▶ **REQUIREMENTS**: Quote exactly the lines spanning from the top of the data below to the line that contains "RNG = np.random.default_rng(7)", including both.

▶ **SOURCE DATA**:
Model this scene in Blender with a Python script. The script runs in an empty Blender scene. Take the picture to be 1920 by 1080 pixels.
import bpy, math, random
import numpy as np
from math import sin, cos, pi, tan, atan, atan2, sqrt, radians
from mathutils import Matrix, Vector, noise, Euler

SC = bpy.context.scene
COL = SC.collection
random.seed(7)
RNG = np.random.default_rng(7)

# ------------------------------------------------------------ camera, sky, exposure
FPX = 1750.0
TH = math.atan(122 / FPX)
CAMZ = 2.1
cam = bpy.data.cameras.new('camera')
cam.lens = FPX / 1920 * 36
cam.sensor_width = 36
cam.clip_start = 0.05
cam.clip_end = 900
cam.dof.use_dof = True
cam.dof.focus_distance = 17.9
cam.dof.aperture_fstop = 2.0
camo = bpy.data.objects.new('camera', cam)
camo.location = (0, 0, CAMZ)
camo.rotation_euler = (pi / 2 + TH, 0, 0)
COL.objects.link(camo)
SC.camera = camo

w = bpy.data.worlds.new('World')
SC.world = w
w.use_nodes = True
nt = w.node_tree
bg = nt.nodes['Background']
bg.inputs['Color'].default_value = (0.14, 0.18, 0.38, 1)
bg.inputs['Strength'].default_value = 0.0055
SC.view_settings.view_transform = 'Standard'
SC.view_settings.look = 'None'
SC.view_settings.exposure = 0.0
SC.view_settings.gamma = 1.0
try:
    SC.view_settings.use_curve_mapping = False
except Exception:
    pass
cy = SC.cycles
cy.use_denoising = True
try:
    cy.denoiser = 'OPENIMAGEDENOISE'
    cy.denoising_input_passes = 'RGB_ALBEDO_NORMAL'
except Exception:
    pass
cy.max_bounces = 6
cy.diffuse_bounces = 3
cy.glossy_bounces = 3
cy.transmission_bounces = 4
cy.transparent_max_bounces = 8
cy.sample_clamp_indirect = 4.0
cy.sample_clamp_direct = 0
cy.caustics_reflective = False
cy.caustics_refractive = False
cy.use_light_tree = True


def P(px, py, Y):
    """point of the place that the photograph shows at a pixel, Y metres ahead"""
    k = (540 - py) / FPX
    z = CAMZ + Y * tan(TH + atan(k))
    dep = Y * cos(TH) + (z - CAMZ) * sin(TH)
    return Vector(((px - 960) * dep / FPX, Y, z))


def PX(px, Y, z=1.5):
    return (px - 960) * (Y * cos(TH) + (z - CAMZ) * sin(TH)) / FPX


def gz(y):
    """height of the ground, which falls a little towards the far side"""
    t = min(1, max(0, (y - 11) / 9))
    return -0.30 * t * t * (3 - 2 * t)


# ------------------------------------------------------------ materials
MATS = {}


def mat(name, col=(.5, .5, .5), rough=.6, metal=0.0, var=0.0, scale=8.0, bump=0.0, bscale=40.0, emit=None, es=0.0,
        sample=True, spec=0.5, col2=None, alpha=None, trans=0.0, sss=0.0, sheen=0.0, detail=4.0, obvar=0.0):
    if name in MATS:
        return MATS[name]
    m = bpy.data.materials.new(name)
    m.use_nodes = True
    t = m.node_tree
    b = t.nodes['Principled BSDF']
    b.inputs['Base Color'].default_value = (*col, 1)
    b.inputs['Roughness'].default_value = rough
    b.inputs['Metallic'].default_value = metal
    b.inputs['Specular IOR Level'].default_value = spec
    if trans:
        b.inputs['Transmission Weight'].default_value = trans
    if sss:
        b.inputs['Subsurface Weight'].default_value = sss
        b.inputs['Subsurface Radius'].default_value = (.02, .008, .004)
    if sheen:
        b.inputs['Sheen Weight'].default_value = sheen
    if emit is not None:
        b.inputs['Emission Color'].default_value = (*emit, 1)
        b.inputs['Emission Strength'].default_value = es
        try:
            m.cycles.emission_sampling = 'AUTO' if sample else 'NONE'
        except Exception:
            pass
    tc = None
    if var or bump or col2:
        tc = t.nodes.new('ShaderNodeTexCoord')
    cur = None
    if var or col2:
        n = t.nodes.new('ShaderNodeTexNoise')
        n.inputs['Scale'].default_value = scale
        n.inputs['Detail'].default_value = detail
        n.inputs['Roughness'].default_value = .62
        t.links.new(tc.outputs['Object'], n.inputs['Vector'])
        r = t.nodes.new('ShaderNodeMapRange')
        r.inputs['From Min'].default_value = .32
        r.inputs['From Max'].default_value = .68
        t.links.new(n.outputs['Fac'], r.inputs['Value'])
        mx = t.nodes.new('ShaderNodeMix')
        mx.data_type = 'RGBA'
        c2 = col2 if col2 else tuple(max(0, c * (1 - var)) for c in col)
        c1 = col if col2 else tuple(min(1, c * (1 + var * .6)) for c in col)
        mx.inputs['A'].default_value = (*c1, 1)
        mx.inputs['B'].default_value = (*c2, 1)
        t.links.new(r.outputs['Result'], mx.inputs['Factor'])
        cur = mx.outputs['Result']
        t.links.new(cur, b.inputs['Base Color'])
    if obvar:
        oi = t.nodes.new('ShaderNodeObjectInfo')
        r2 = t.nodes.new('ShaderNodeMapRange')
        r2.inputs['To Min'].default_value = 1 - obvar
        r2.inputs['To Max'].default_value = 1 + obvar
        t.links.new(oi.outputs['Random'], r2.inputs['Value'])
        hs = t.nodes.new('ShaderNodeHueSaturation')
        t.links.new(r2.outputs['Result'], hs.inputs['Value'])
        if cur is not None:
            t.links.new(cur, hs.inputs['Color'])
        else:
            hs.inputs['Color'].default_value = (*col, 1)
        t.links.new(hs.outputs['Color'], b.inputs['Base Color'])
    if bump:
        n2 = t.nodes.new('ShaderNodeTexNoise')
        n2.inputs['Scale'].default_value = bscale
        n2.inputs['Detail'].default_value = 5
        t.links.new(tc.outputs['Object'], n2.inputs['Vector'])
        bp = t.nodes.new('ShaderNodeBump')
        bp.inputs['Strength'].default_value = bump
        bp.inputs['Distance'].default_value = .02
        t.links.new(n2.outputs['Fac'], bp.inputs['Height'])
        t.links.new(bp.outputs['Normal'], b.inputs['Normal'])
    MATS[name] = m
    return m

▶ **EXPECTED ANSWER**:
Model this scene in Blender with a Python script. The script runs in an empty Blender scene. Take the picture to be 1920 by 1080 pixels.
import bpy, math, random
import numpy as np
from math import sin, cos, pi, tan, atan, atan2, sqrt, radians
from mathutils import Matrix, Vector, noise, Euler

SC = bpy.context.scene
COL = SC.collection
random.seed(7)
RNG = np.random.default_rng(7)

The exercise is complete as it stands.